Coriolanus by William Shakespeare – National Theatre (Olivier), London

Lyndsey Turner’s production of Coriolanus begins not in the street, but in a high-end museum of antiquities where a reception is being held for wealthy dignitaries. The revolting citizens spray graffiti on a Roman wolf statue and confront a suited figure with a glass of champagne: David Oyelowo at Coriolanus. His initial appearance is more mild-mannered than the traditional portrayal, but it is a clever piece of direction. Clearly one of the patricians from the start, Oyelowo is an operator who fits in with the system, but soon begins too lose his cool. His transformation into a demagogue, bringing down everyone with him as he heads towards ultimate disaster, is a brilliant performance.

It is a long-overdue return to the British stage for Oyelowo who, having played Henry VI in the RSC’s early 2000s histories cycle and a breakthrough in Spooks, left for the US where it was much easier for a black actor to find work. The fact he is back is cheering, and Coriolanus shows how much we have missed his skills. He finds ways to make one of Shakespeare’s least likeable characters sympathetic, and also increasingly disturbing. Patricia Nomvete, as his mother Volumnia, is a cold and self-interested character, more interested in the theory of war and heroism than her son, and ultimately motivated to save herself. It seems that Coriolanus is seeking a father, who Shakespeare does not mention. His love/hate relationship with mortal enemy Aufidius – Kobna Holdbrook-Smith, who seems to know Coriolanus will be the death of him – is often played as sexual attraction, but it could be that he is seeking a father figure to validate his reckless behaviour.

There are consistent ensemble performances all round from a play that is always about the reaction of the crowd. Peter Forbes plays a helplessly torn Menenius, who cannot fill the gulf in Coriolanus’ life depsite his best efforts, and Kemi-Bo Jacobs brings cold fury to the rather thankless part of his ignored wife, Virgilia. Es Devlin’s stunning set is also a star. She has created brutalist a concrete frame, mirroring the National Theatre, which hovers above the stage to create a chic, yet looming, gallery, or lowers to the ground to become a hidden labyrinth of claustrophobic chambers. Turner’s staging of the play’s final moments, with a Christ-like image of the dead Coriolanus projected onto the sheer concrete wall of the set, boldly advance the play from its grim final scene. Oyelowo, stabbed to death by a mob second before, is immediately transformed in death into a hero. A statue of him appears in the museum of classical antiquities, and a 21st century child stops to stare. It is not what happened that matters: it is how the story is presented.

The Band Back Together

Royce Cronin, James Westphal and Laura Evelyn. Photo by Kate Hockenhull.

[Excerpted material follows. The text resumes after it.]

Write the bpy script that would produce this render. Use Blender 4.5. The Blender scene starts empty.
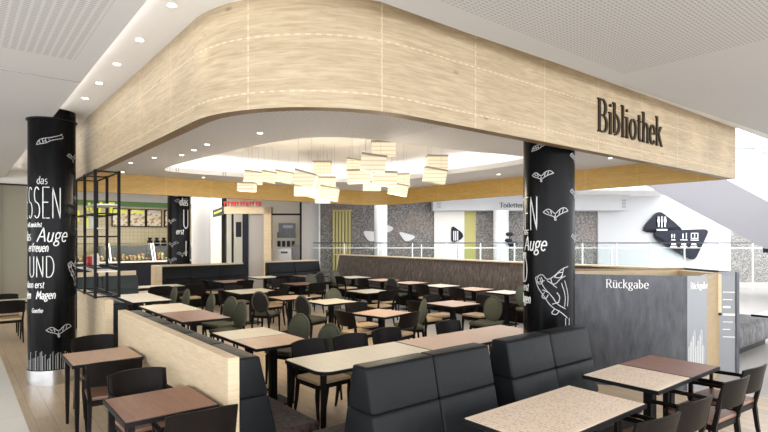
import bpy, bmesh, math, random
from mathutils import Vector, Matrix
random.seed(7)
PI = math.pi
sc = bpy.context.scene
COL = sc.collection

# ------------------------------------------------------------------ camera, world, exposure
FPX = 530.0
SN, CS = 0.777, 0.629            # forward direction of the view is (CS, SN), its right hand is (SN, -CS)
cam_d = bpy.data.cameras.new('camera')
cam_d.sensor_width = 36; cam_d.lens = FPX / 768 * 36; cam_d.shift_y = 22 / 768
cam_d.clip_end = 200
cam = bpy.data.objects.new('camera', cam_d); COL.objects.link(cam)
cam.location = (0, 0, 2.0); cam.rotation_euler = (PI / 2, 0, -math.atan2(CS, SN))
sc.camera = cam
w = bpy.data.worlds.new('world'); sc.world = w; w.use_nodes = True
w.node_tree.nodes['Background'].inputs[0].default_value = (0.93, 0.96, 1.0, 1)
# added world gradient: light stronger from behind us than from the far side
_wt = w.node_tree; _tc = _wt.nodes.new('ShaderNodeTexCoord'); _dp = _wt.nodes.new('ShaderNodeVectorMath'); _dp.operation = 'DOT_PRODUCT'
_dp.inputs[1].default_value = (CS, SN, 0); _wt.links.new(_tc.outputs['Generated'], _dp.inputs[0])
_mr = _wt.nodes.new('ShaderNodeMapRange'); _mr.inputs['From Min'].default_value = -.5; _mr.inputs['From Max'].default_value = .7
_mr.inputs['To Min'].default_value = 4.9; _mr.inputs['To Max'].default_value = 2.0
_wt.links.new(_dp.outputs['Value'], _mr.inputs['Value']); _wt.links.new(_mr.outputs[0], _wt.nodes['Background'].inputs[1])
sc.view_settings.view_transform = 'Standard'; sc.view_settings.look = 'None'
sc.view_settings.exposure = 0.5; sc.view_settings.gamma = 1.0
sc.view_settings.use_curve_mapping = False

def area(name, loc, size, power, col=(1, .96, .9), rot=(0, 0, 0), sy=None):
    d = bpy.data.lights.new(name, 'AREA'); d.energy = power; d.color = col
    d.shape = 'RECTANGLE'; d.size = size; d.size_y = sy or size
    o = bpy.data.objects.new(name, d); COL.objects.link(o); o.location = loc; o.rotation_euler = rot
    return o
# fill lights added over the back of the hall, no fittings there
area('counter_fill', (5.5, 19.0, 3.7), 5.0, 260, (1, .95, .86), sy=5)
area('entrance_fill', (9.5, 17.0, 4.3), 3.0, 160, (1, .97, .92), sy=3)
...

The Band Back Together by Barney Norris – Arcola Theatre, London

Published at Plays International.

In the basement studio at the Arcola Theatre, instruments are set up for a band rehearsal. Joe (James Westphal) is playing a song to himself on the keyboards, when Ellie (Laura Evelyn) walks in. We soon realise they’ve not seen each other for many years, and Joe has invited his former bandmates back to Salisbury for a reunion gig. When Ross (Royce Cronin) eventually shows up, no-one seems sure they want to be there. Can a group of friends recapture the hope and excitement of being young, or is it a terrible idea?

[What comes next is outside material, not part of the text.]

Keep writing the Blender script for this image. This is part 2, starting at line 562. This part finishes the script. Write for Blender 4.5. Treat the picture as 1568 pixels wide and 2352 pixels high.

Barney Norris’ new play, which he also directs, combines conventional drama with songs, performed live by a group of actors who have some impressive musical skills. They combine covers with original songs devised by the cast. Each band member has their moment. Joe’s song reveals his loneliness since the band (we never learn their name, except that they didn’t like it) broke up. Ellie, at a personal crossroads, delivers an excellent version of Tom Waits’ ‘Take It With Me’, a beautiful song about legacies. Ross, the only one with a professional music career, sings The Cure’s ‘In Between Days’, which seems to be about his brief, unresolved relationship with Ellie. But Ellie and Joe were together too, and as the band members talk a hidden story emerges, and we discover that a corrosive secret has been lurking over the years since they last met.

‘The Band Back Together’ has strong elements, but a problem with its structure. The play is two hours long with an interval, but the first half, dominated by the awkwardness of people who don’t know how to talk to one another any more, drifts. When the second half arrives, the play gains momentum and emotional charge, to the extent that the first half seems redundant. The music and themes work together, injecting energy. It feels as though a tighter work is struggling to get out.

Norris also identifies intriguing themes, but they feel underdeveloped. The gig is supposedly a Novichok benefit gig, harking back to the 2018 Salisbury poisonings. The characters treat this as a joke, but the question of what happened to Salisbury when the world’s cameras left deserves exploration. So does the concept of the city as the place that, as Ross puts it, “everyone imagines they come from”.

The rootlessness of people from a small English town, and their struggles to forge an identity for themselves, seem like important themes, but would benefit from greater examination. The trio of protagonists, tied together by the past and dark personal secrets, echoes the structure of Brian Friel’s masterpiece ‘Faith Healer’. Friel’s characters were pushed to the physical margins, the forgotten towns of the far north. That the equivalent could now be Salisbury, a damaged place at the heart of England’s dreaming, is an intriguing concept.

Cronin, Evelyn and Westphal give engaging performances, and bring out the hollowness that hangs over these 30-somethings. Very few can make a living from music in the 21st century, and even Ross has been forced to exchange creativity for hack work. The characters are forced to face the probability that their late teens really were the best time in their lives. The Band Back Together’ is an entertaining, but flawed evening, in which the characters express themselves most eloquently through other people’s music.